(Scene modeling code data)
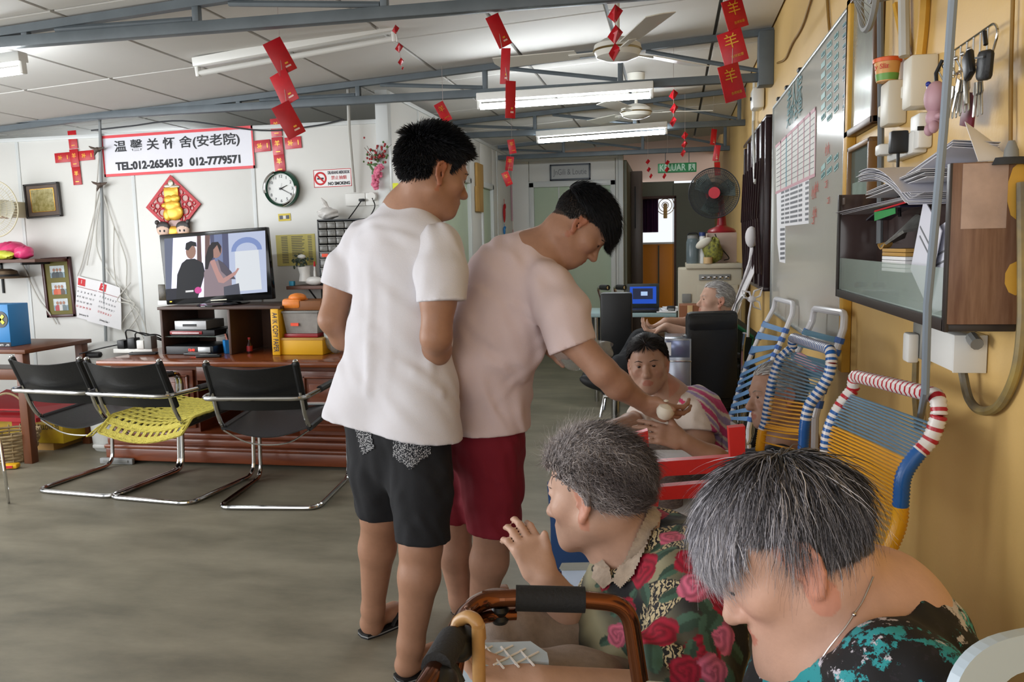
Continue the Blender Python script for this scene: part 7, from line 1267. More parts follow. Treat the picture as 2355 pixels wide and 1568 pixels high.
def cloth(name, col, **k): return M(name, col, rough=k.pop('rough', .8), bump=k.pop('bump', .12), bs=k.pop('bs', 320), **k)

# ---------------------------------------------------------------- boy in white t-shirt, back to the camera
t = person('person in white T-shirt and black shorts standing with back to the camera', A(900, 1520, 2.75).to_2d().to_3d())
H = Frame(A(996, 398, 2.58), cdir(.86, -.22, .46), (.02, 0, 1), 1.1); S = Sdf(.005); head(S, H)
nb_ = A(938, 500, 2.62); shL, shR = A(838, 560, 2.7), A(1008, 572, 2.52); hipC = A(915, 930, 2.65); ft = cdir(.5, 0, .86)
S.chain([H.p(0, -.02, -.05), A(962, 462, 2.6), nb_], [.06, .056, .062], .03).cone(shL, shR, .055, None, .04).chain([nb_, A(925, 650, 2.62), A(915, 820, 2.63), hipC], [.1, .13, .12, .14], .05, (ft, .7))
S.chain([shL, A(782, 660, 2.72), A(764, 735, 2.7), A(790, 775, 2.76), A(840, 800, 2.9)], [.055, .05, .043, .042, .03], .02); S.chain([shR, A(1008, 690, 2.46), A(1003, 775, 2.46), A(1004, 805, 2.52), A(1000, 868, 2.74)], [.055, .052, .045, .043, .03], .02)
hand(S, A(840, 800, 2.9), cdir(.9, .1, .3), cdir(.2, .5, -.5), 1); hand(S, A(1000, 868, 2.74), cdir(-.5, -.1, .8), cdir(-.6, .2, .3), -1)
hl, hr_ = A(862, 960, 2.7), A(962, 975, 2.6)
S.chain([hl, A(874, 1185, 2.76), A(868, 1260, 2.82), A(858, 1400, 2.9), A(858, 1440, 2.925)], [.085, .062, .061, .038, .036], .025); S.chain([hr_, A(968, 1255, 2.57), A(964, 1325, 2.57), A(945, 1480, 2.6), A(938, 1525, 2.615)], [.088, .064, .063, .04, .038], .025)
def foot(S, heel, toe, s=1.0):
    heel, toe = Vector(heel), Vector(toe); d = (toe - heel).normalized(); sd = d.cross(Vector((0, 0, 1))); S.cone(heel + Vector((0, 0, .028)), heel + d * .11 * s + Vector((0, 0, .035)), .032, .033, .02).cone(heel + d * .1 * s + Vector((0, 0, .03)), heel + d * .2 * s + Vector((0, 0, .018)), .036, .022, .015, (Vector((0, 0, 1)), .75))
    for i in range(5): q = heel + d * (.2 - .008 * i) * s + sd * (-.03 + .015 * i); S.cone(q + Vector((0, 0, .015)), q + d * (.035 - .003 * i) + Vector((0, 0, .011)), .0105, .009, .005)
hlF = A(850, 1462, 2.93); hlF.z = .018; foot(S, hlF, hlF + Vector((.5, .75, 0))); hrF = A(934, 1556, 2.62); hrF.z = .018; foot(S, hrF, hrF + Vector((.6, .75, 0)))
hf1 = lambda x, y, z: (z > np.where(y > .05, .066 + (y - .05) * .2, np.where(y > .022, .0 + (y - .022) * 1.6, np.where(y > -.028, .028, -.06 + (y + .1) * .55))))
V, Q = S.mesh(); np_mesh('body', V, Q, skinm, t, skin_cols(V, H, SKIN['boy'], hf1, '16171a'))
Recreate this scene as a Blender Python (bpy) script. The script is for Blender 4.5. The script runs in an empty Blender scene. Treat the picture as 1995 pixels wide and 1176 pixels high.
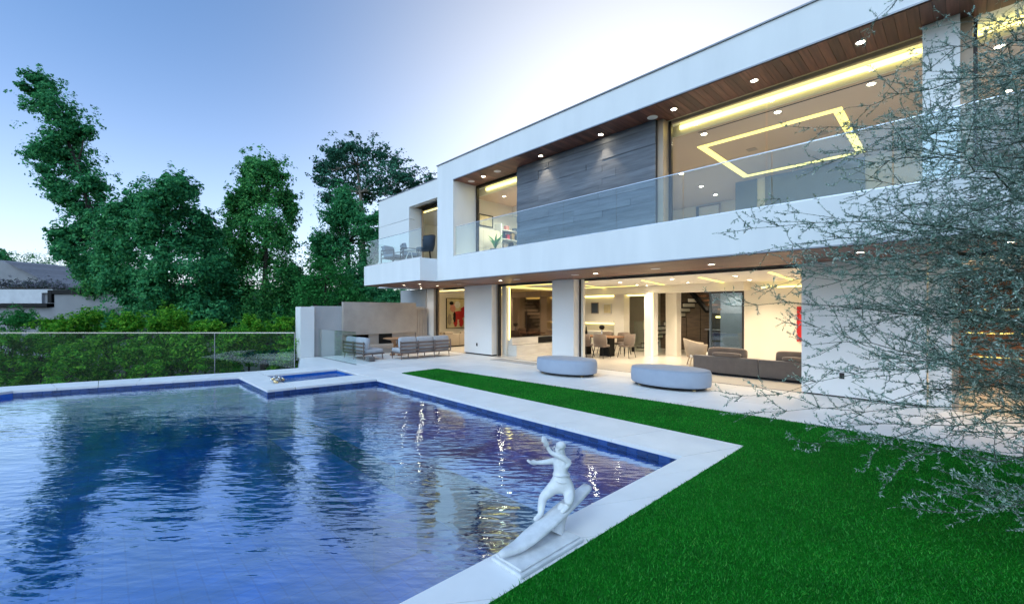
import bpy, bmesh, math, random
import numpy as np
from mathutils import Vector, Matrix
R = math.radians
random.seed(7)
rng = np.random.default_rng(11)
scene = bpy.context.scene
COL = scene.collection

# ------------------------------------------------------------------ camera
CX, CY, FPX, CAMH = 997.5, 605.0, 833.0, 1.75
TH = math.atan((CX - 208.0) / FPX)
FW = Vector((-math.cos(TH), math.sin(TH), 0))
RT = Vector((math.sin(TH), math.cos(TH), 0))
YAW = math.pi / 2 - TH
cam_data = bpy.data.cameras.new('camera')
cam = bpy.data.objects.new('camera', cam_data)
COL.objects.link(cam)
cam.location = (0, 0, CAMH)
cam.rotation_euler = (math.pi / 2, 0, YAW)
cam_data.sensor_width = 36.0
cam_data.lens = FPX / 1995.0 * 36.0
cam_data.shift_y = 17.0 / 1995.0
cam_data.clip_start = 0.05
cam_data.clip_end = 3000
scene.camera = cam

# ------------------------------------------------------------------ sky, sun, exposure
SUN_EL, SUN_AZ = 44.0, 165.0         # degrees; azimuth clockwise from +Y (behind the camera, added as soft fill on the facade)
world = bpy.data.worlds.new('World')
scene.world = world
world.use_nodes = True
wn, wl = world.node_tree.nodes, world.node_tree.links
wn.clear()
sky = wn.new('ShaderNodeTexSky')
sky.sky_type = 'NISHITA'
sky.sun_disc = False
sky.sun_elevation = R(SUN_EL)
sky.sun_rotation = R(SUN_AZ)
sky.altitude = 100
sky.air_density = 1.0
sky.dust_density = 2.5
sky.ozone_density = 3.0
hs = wn.new('ShaderNodeMix'); hs.data_type = 'RGBA'; hs.blend_type = 'MULTIPLY'
hs.inputs[0].default_value = 1.0
hs.inputs[7].default_value = (0.68, 0.97, 1.16, 1)       # camera white balance: a cool dusk
bgn = wn.new('ShaderNodeBackground'); bgn.inputs[1].default_value = 0.108
wo = wn.new('ShaderNodeOutputWorld')
wl.new(sky.outputs[0], hs.inputs[6]); wl.new(hs.outputs[2], bgn.inputs[0])
# even dusk haze all round the horizon, fading towards the zenith
tcw = wn.new('ShaderNodeTexCoord'); sep_ = wn.new('ShaderNodeSeparateXYZ'); wl.new(tcw.outputs['Generated'], sep_.inputs[0])
ab = wn.new('ShaderNodeMath'); ab.operation = 'MAXIMUM'; wl.new(sep_.outputs[2], ab.inputs[0]); ab.inputs[1].default_value = 0.0
iv = wn.new('ShaderNodeMath'); iv.operation = 'SUBTRACT'; iv.inputs[0].default_value = 1.0; wl.new(ab.outputs[0], iv.inputs[1])
pw_ = wn.new('ShaderNodeMath'); pw_.operation = 'POWER'; wl.new(iv.outputs[0], pw_.inputs[0]); pw_.inputs[1].default_value = 4.8
ml = wn.new('ShaderNodeMath'); ml.operation = 'MULTIPLY'; wl.new(pw_.outputs[0], ml.inputs[0]); ml.inputs[1].default_value = 0.52
bg2 = wn.new('ShaderNodeBackground'); bg2.inputs[0].default_value = (0.98, 0.83, 0.84, 1); wl.new(ml.outputs[0], bg2.inputs[1])
adw = wn.new('ShaderNodeAddShader'); wl.new(bgn.outputs[0], adw.inputs[0]); wl.new(bg2.outputs[0], adw.inputs[1])
# broad pale afterglow in the sky above the house
gd = (FW * FPX + RT * (1250 - CX) + Vector((0, 0, CY - 350))).normalized()
dt_ = wn.new('ShaderNodeVectorMath'); dt_.operation = 'DOT_PRODUCT'; wl.new(tcw.outputs['Generated'], dt_.inputs[0]); dt_.inputs[1].default_value = gd
mx_ = wn.new('ShaderNodeMath'); mx_.operation = 'MAXIMUM'; wl.new(dt_.outputs['Value'], mx_.inputs[0]); mx_.inputs[1].default_value = 0.0
pg = wn.new('ShaderNodeMath'); pg.operation = 'POWER'; wl.new(mx_.outputs[0], pg.inputs[0]); pg.inputs[1].default_value = 8.5
mg = wn.new('ShaderNodeMath'); mg.operation = 'MULTIPLY'; wl.new(pg.outputs[0], mg.inputs[0]); mg.inputs[1].default_value = 0.64
bg3 = wn.new('ShaderNodeBackground'); bg3.inputs[0].default_value = (1.0, 0.86, 0.58, 1); wl.new(mg.outputs[0], bg3.inputs[1])
ad2 = wn.new('ShaderNodeAddShader'); wl.new(adw.outputs[0], ad2.inputs[0]); wl.new(bg3.outputs[0], ad2.inputs[1]); wl.new(ad2.outputs[0], wo.inputs[0])

sun_data = bpy.data.lights.new('sun', 'SUN')
sun_data.energy = 0.28
sun_data.angle = R(70)
sun_data.color = (0.62, 0.80, 1.0)
sun = bpy.data.objects.new('sun', sun_data)
COL.objects.link(sun)
sd = Vector((math.sin(R(SUN_AZ)) * math.cos(R(SUN_EL)), math.cos(R(SUN_AZ)) * math.cos(R(SUN_EL)), math.sin(R(SUN_EL))))
sun.rotation_euler = (-sd).to_track_quat('-Z', 'Y').to_euler()

vs = scene.view_settings
vs.view_transform = 'Standard'
vs.look = 'None'
vs.gamma = 1.0
vs.use_curve_mapping = False
vs.exposure = 0.90
scene.cycles.use_denoising = True
scene.cycles.max_bounces = 8
scene.cycles.transparent_max_bounces = 24
scene.cycles.caustics_reflective = False
scene.cycles.caustics_refractive = False
scene.cycles.sample_clamp_indirect = 4.0

# ------------------------------------------------------------------ helpers
def at(u, v, w):
    """world point seen at photo pixel (u, v), w metres in front of the camera plane"""
    p = Vector((0, 0, CAMH)) + FW * w + RT * ((u - CX) * w / FPX)
    p.z += (CY - v) * w / FPX
    return p

ORG = {}
def reg(o, parent, origin):
    COL.objects.link(o)
    if parent is not None:
        o.parent = parent
        o.location = Vector(origin) - ORG.get(parent.name, Vector((0, 0, 0)))
    else:
        o.location = origin
    ORG[o.name] = Vector(origin)
    return o

def empty(name, loc, label=None, cat=None, group=None, kind=None, rz=0.0, local=False, parent=None):
    o = bpy.data.objects.new(name, None)
    o.empty_display_size = 0.2
    reg(o, parent, loc)
    if local:
        ORG[o.name] = Vector((0, 0, 0))
    o.rotation_euler = (0, 0, rz)
    tag(o, label, cat, group, kind)
    return o

def tag(o, label=None, cat=None, group=None, kind=None):
    if label: o['label'] = label
    if cat: o['category'] = cat
    if group: o['group'] = group
    if kind: o['kind'] = kind
    return o

def mesh_np(name, verts, faces, smooth=False):
    verts = np.asarray(verts, dtype=np.float32); faces = np.asarray(faces, dtype=np.int32)
    me = bpy.data.meshes.new(name)
    nv, nf, k = len(verts), len(faces), faces.shape[1]
    me.vertices.add(nv); me.vertices.foreach_set('co', verts.ravel())
    me.loops.add(nf * k); me.loops.foreach_set('vertex_index', faces.ravel())
    me.polygons.add(nf)
    me.polygons.foreach_set('loop_start', np.arange(0, nf * k, k, dtype=np.int32))
    if smooth:
        me.polygons.foreach_set('use_smooth', np.ones(nf, dtype=bool))
    me.update(calc_edges=True)
    return me

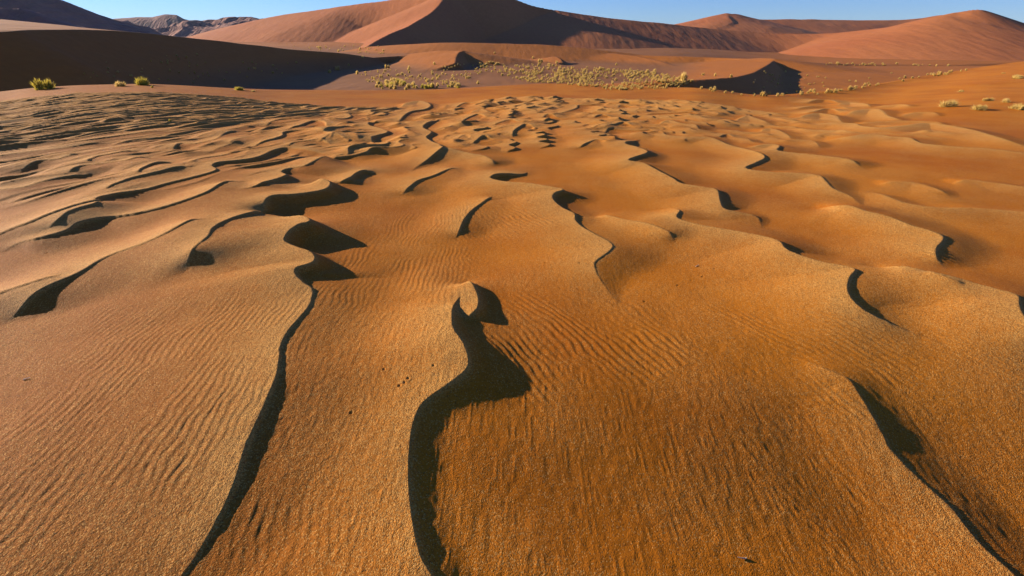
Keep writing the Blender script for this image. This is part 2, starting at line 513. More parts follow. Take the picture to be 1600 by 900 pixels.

WHAT IS REQUIRED :: Without the pictures, copy the entries from their first line through the line containing "def cloth(name, col, **k): return", and only those lines.

SOLUTION TO THIS TASK ::
Continue the Blender Python script for this scene: part 7, from line 1267. More parts follow. Treat the picture as 2355 pixels wide and 1568 pixels high.
def cloth(name, col, **k): return M(name, col, rough=k.pop('rough', .8), bump=k.pop('bump', .12), bs=k.pop('bs', 320), **k)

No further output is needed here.